:: WHAT THE EXERCISE ASKS ::
From the first line of the data through the line containing "0.285)).build('leg', 'galvanised_dark', jb)", return each line exactly.

:: DATA EXCERPT ::
+++

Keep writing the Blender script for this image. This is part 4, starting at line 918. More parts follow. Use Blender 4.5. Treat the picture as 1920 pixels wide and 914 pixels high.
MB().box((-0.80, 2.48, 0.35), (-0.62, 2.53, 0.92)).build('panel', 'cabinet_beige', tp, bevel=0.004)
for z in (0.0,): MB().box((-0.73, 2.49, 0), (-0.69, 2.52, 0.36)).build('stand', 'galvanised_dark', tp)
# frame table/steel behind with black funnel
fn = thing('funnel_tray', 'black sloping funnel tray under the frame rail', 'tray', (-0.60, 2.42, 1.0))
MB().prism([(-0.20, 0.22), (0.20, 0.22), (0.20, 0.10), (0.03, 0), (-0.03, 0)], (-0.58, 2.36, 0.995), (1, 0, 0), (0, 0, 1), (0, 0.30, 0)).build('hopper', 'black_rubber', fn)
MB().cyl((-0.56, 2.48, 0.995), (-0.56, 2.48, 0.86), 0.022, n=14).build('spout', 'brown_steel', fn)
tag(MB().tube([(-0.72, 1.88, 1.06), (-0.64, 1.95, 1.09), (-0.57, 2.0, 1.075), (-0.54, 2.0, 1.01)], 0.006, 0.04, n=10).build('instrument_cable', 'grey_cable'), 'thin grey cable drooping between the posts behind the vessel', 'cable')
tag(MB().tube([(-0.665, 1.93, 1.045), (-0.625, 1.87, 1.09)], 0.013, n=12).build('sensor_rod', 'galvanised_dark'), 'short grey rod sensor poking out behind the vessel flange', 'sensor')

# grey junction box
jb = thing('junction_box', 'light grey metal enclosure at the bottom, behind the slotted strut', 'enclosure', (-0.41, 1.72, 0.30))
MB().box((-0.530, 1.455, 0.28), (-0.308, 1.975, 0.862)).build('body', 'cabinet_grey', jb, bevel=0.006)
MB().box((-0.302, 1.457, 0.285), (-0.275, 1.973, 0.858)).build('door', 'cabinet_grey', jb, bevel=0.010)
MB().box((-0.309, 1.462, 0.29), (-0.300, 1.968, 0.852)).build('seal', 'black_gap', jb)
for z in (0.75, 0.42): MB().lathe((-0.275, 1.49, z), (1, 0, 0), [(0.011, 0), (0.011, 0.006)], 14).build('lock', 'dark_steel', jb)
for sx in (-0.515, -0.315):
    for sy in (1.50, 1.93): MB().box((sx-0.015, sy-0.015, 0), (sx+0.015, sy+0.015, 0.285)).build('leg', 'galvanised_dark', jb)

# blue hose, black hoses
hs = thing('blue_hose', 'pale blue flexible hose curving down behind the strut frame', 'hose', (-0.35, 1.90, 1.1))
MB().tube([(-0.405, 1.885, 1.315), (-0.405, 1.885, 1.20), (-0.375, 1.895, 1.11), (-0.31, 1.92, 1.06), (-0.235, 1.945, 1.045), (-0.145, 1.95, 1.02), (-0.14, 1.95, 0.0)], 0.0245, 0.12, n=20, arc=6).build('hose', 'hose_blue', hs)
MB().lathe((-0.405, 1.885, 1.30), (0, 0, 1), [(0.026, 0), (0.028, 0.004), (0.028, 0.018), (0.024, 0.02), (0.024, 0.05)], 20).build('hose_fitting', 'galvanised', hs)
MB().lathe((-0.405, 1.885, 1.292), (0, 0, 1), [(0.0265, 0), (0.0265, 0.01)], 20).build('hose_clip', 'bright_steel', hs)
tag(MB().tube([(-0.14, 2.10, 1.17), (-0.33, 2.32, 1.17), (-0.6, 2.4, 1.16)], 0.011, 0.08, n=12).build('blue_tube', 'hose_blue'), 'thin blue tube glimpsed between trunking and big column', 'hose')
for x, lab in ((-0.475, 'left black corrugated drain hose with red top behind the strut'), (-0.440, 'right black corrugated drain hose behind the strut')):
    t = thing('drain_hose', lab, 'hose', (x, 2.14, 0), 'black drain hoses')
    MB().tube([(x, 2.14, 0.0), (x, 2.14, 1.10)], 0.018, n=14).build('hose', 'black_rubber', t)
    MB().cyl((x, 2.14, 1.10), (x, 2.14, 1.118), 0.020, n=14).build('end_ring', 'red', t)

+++

:: SOLUTION TO THIS EXERCISE ::
Keep writing the Blender script for this image. This is part 4, starting at line 918. More parts follow. Use Blender 4.5. Treat the picture as 1920 pixels wide and 914 pixels high.
MB().box((-0.80, 2.48, 0.35), (-0.62, 2.53, 0.92)).build('panel', 'cabinet_beige', tp, bevel=0.004)
for z in (0.0,): MB().box((-0.73, 2.49, 0), (-0.69, 2.52, 0.36)).build('stand', 'galvanised_dark', tp)
# frame table/steel behind with black funnel
fn = thing('funnel_tray', 'black sloping funnel tray under the frame rail', 'tray', (-0.60, 2.42, 1.0))
MB().prism([(-0.20, 0.22), (0.20, 0.22), (0.20, 0.10), (0.03, 0), (-0.03, 0)], (-0.58, 2.36, 0.995), (1, 0, 0), (0, 0, 1), (0, 0.30, 0)).build('hopper', 'black_rubber', fn)
MB().cyl((-0.56, 2.48, 0.995), (-0.56, 2.48, 0.86), 0.022, n=14).build('spout', 'brown_steel', fn)
tag(MB().tube([(-0.72, 1.88, 1.06), (-0.64, 1.95, 1.09), (-0.57, 2.0, 1.075), (-0.54, 2.0, 1.01)], 0.006, 0.04, n=10).build('instrument_cable', 'grey_cable'), 'thin grey cable drooping between the posts behind the vessel', 'cable')
tag(MB().tube([(-0.665, 1.93, 1.045), (-0.625, 1.87, 1.09)], 0.013, n=12).build('sensor_rod', 'galvanised_dark'), 'short grey rod sensor poking out behind the vessel flange', 'sensor')

# grey junction box
jb = thing('junction_box', 'light grey metal enclosure at the bottom, behind the slotted strut', 'enclosure', (-0.41, 1.72, 0.30))
MB().box((-0.530, 1.455, 0.28), (-0.308, 1.975, 0.862)).build('body', 'cabinet_grey', jb, bevel=0.006)
MB().box((-0.302, 1.457, 0.285), (-0.275, 1.973, 0.858)).build('door', 'cabinet_grey', jb, bevel=0.010)
MB().box((-0.309, 1.462, 0.29), (-0.300, 1.968, 0.852)).build('seal', 'black_gap', jb)
for z in (0.75, 0.42): MB().lathe((-0.275, 1.49, z), (1, 0, 0), [(0.011, 0), (0.011, 0.006)], 14).build('lock', 'dark_steel', jb)
for sx in (-0.515, -0.315):
    for sy in (1.50, 1.93): MB().box((sx-0.015, sy-0.015, 0), (sx+0.015, sy+0.015, 0.285)).build('leg', 'galvanised_dark', jb)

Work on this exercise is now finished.